Feb 02, 2012 Dave King

If you run a business that processes electronic payments, one of your biggest concerns is the threat of fraud. Because of the “blind” nature of Internet transactions, any online payment is potentially a Customer Not Present situation, and you have no way to know whether the customer has authorized the transaction or not. In these situations, the risk to you is highest when using ACH payments. For this reason, we wanted to examine the Customer Not Present ACH risk problem in a bit more detail, to help you decide how to handle it.

The main issue with the Customer Not Present ACH risk problem is that, with ACH payments, your business has very little protection from scams as well. In a typical scenario where a customer finds out their bank account has been accessed without their permission, the customer issues a Stop Payment or even reverses the charges, taking the money away from you. At this point, under the ACH system, it is solely your responsibility to try to recoup the lost money.

Further escalating the Customer Not Present ACH risk to you is the fact that banks actually have very little responsibility to verify any customer data.
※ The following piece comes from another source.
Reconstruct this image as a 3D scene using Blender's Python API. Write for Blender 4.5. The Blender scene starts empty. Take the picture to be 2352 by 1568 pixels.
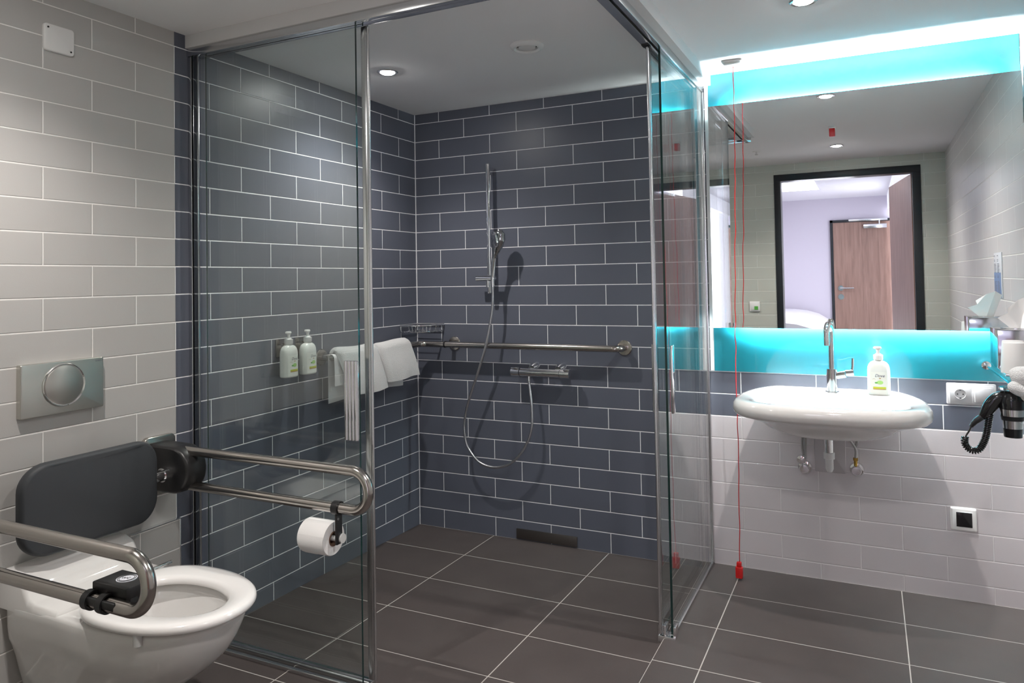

The system will verify the bank's routing number, but often times, even the customer's bank account is not checked until days after the transaction. Other details, such as their name, are often not verified at all.  

This is the crux of the Customer Not Present ACH risk: you can't wait days to provide a service, but if the charge is fraudulent, you are the one who loses money.

Other types of electronic payment systems mitigate this risk somewhat. Credit Cards offer more robust on-the-spot checking of customer details, but in most cases, a stolen credit card still contains all the necessary information. Other proprietary systems, such as PayPal, require password verification, which at least helps reduce fraud.

So far, the most popular solution to the Customer Not Present ACH risk problem is the use of third-party verification systems. Through a combination of fraud databases, computer-based risk analysis, and real-time data monitoring, these systems can alert your business to potential fraud, and often in time for you to intervene in the transaction before it goes through.

With proper shielding, your business can be mostly protected from the Customer Not Present ACH risk, helping make ACH payments a safer and more financially stable proposition.